A: Possibly not.
That’s some seriously dangerous thinking by a photographer who staunchly believes that copyright is the lifeblood of this industry, but I think it might be true. So let’s lift the lid on this spectacularly large can o’ worms and see what spills out.
Copyright in the UK is under serious threat. The rather tainted conclusions of the Hargreaves report aim to persuade the UK Government to introduce orphan works legislation, which in tandem with something called extended collective licensing, will allow large corporate organisations to profit from the millions of un-attributed photos currently found on line or stored in ready-made databases (the BBC likes to collect peoples’ photos and then orphan them).
This concept is full of gaping holes ready to be filled by law suits, but I’m almost hoping the legislation comes to pass just so the Government can finally be forced to understand quite how incompetent Hargreave’s review has been with regard the protection of photographers’ copyright and moral rights. I fear nothing less than legal chaos will get them to see sense.
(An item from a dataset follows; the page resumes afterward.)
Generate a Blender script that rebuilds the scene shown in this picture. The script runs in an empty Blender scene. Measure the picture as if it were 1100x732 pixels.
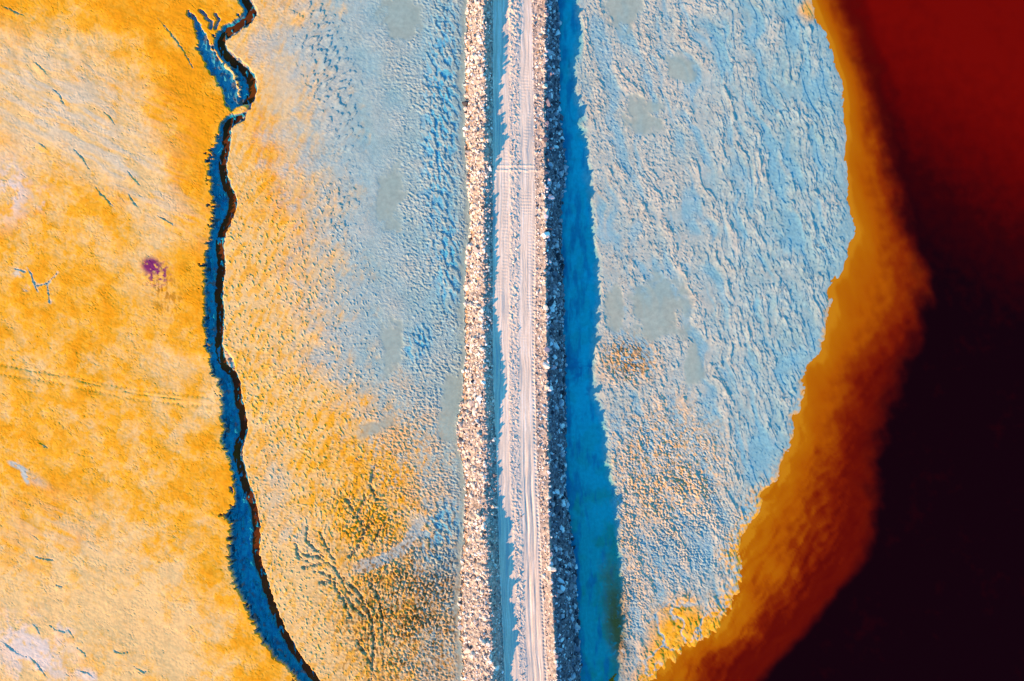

But back to the idea that not every photo I (or you) take is necessarily covered by copyright…
The starting point for copyright in the UK is that it is automatic in any new work. You take a picture; it’s copyright. You don’t have to register it or even declare it’s status as copyright. It just is. But take a look at this clause from the UK copyright law fact sheet:
“Copyright is an automatic right and arises whenever an individual or company creates a work. To qualify, a work should be regarded as original, and exhibit a degree of labour, skill or judgement.”
That’s interesting, because what it means is that if you can’t show that a photo you have taken exhibits a degree of labour, skill or judgement, it may be it isn’t covered by copyright.
Note the “or” in that clause though. A photo could be the product of only one of labour, skill or judgement and it would benefit from copyright protection. It would have to be lacking in all three in order not to qualify.
Presumably this is so that people can’t copyright everyday objects in order to prevent their wider use. I can’t copyright a blank piece of A4 paper, then sue anyone who writes a letter on blank A4 paper by citing their work as derivative of my copyright work. Equally I can’t take a photo of a famous landmark, then try to prevent anyone else from doing the same by citing my copyright. Each person who photographs that landmark will own the copyright in their photo of it, not in the scene itself. This point is stretching a little far now, since the photo of a landmark is the “realisation” of the scene, and it’s the realisation of a scene or idea which has copyright vested within it, not the scene or idea itself.
So getting back on track to my point (yet again), when would a photograph not exhibit a degree of labour, skill or judgement? Well presumably when the photographer hasn’t chosen the angle, chosen the camera settings, which lens or focal length to use and hasn’t judged the scene with any degree of care. You could almost argue that someone holding an iPhone up to snap a view has done none of these things and might therefore not have the protection of copyright for their picture.
Dammit; worms everywhere. Discuss amongst yourselves while I fetch the dustpan and brush.